BERLIN (AP) Newly implemented handball rules in soccer were supposed to provide greater clarity for those playing or watching the game.
In Germany, they are causing confusion and leading to renewed criticism of the increasingly unpopular video assistant referee.
Two decisions in Saturday’s top game between Schalke and Bayern Munich, and others scattered among other Bundesliga games over the weekend, led players, fans, coaches – and even former referees – to question whether the changes are benefiting the game at all.
“How rules are changed again and again is making football worse,” Werder Bremen striker Niclas Fullkrug said after he had a goal ruled out in his side’s 3-2 loss at Hoffenheim on Saturday.
Fullkrug had thought he’d equalized but VAR intervened after the ball touched his arm.
“I don’t understand it. But according to the rules it isn’t a goal,” Fullkrug said.
The new rule states that even an accidental handball by the attacking player will be penalized, leading to a sarcastic reaction from Fullkrug’s teammate Kevin Mohwald.
“That’s the new brilliant rule that we have. It’s top,” Mohwald said.
Freiburg felt hard done by in a game at Paderborn when it wasn’t awarded a penalty after Jerome Gondorf’s free kick struck defending Paderborn captain Christian Strohdiek’s arm.
“What upsets me is that there is a difference between handball by a forward and handball by a defender. That’s causing discussions without end,” former referee Thorsten Kinhofer wrote in a column for the mass circulation “Bild am Sonntag” tabloid.

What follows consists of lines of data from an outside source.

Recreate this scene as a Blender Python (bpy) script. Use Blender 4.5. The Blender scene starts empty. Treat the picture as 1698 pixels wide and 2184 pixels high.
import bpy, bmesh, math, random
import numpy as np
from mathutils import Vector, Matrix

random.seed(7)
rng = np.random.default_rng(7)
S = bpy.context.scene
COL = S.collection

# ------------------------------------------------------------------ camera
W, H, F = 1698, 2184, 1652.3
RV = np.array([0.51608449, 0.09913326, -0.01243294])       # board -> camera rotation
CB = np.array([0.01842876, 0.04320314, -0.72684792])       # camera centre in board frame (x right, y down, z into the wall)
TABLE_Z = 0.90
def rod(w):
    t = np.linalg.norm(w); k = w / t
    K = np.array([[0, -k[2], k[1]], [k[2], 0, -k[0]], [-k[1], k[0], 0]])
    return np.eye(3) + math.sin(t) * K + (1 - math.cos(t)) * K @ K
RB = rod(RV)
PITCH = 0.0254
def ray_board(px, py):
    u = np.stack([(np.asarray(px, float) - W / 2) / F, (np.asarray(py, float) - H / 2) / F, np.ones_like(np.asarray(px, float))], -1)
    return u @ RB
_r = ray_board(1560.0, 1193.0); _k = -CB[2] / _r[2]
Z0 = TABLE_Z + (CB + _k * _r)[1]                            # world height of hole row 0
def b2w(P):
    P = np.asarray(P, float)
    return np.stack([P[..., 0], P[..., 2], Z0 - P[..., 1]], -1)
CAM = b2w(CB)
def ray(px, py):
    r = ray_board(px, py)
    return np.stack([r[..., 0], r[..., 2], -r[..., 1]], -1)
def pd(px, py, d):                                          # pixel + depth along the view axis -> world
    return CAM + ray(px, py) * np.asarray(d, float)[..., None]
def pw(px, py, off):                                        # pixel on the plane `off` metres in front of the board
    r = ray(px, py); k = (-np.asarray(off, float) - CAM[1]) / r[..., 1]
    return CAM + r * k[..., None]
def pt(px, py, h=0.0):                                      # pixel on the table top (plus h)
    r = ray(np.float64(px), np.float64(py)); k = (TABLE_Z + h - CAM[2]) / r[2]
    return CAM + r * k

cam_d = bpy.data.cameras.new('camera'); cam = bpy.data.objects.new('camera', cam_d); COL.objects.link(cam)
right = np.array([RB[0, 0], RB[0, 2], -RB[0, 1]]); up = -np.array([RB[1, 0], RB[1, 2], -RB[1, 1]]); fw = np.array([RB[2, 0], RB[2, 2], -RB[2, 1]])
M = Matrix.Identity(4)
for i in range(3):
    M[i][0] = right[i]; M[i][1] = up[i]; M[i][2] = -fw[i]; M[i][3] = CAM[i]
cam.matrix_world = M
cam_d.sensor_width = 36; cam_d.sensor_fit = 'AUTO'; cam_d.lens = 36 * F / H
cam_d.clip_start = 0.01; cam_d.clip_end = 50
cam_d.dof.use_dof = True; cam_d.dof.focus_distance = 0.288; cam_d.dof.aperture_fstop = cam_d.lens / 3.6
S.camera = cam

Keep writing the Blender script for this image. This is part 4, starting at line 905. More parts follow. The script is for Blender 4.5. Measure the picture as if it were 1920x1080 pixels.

Schalke coach David Wagner was aggrieved not to get two penalties against Bayern.
“Honestly, I’m looking forward to an explanation,” Wagner said.
Bayern defender Benjamin Pavard’s arm blocked a header from Matija Nastasic, then Daniel Caligiuri’s free kick was deflected out of play by Ivan Perisic’s arm.
Referee Marco Fritz allowed play continue and did not review the scenes again. Fritz later said he did not receive a signal from video assistant Bastian Dankert in Cologne that there had been an error.
Lutz Michael Frohlich, the German soccer federation’s head of the referees, acknowledged that Fritz should have checked again.
“For the power of persuasion and the effect externally, it would probably have been best if he’d formed his own picture,” Frohlich told broadcaster Sport1.
Patience is running thin, with Borussia Moenchengladbach coach Marco Rose another to add his voice to the criticism.
“If you don’t at least go out and look at it again, then I also don’t understand the point of the video referee,” Rose said.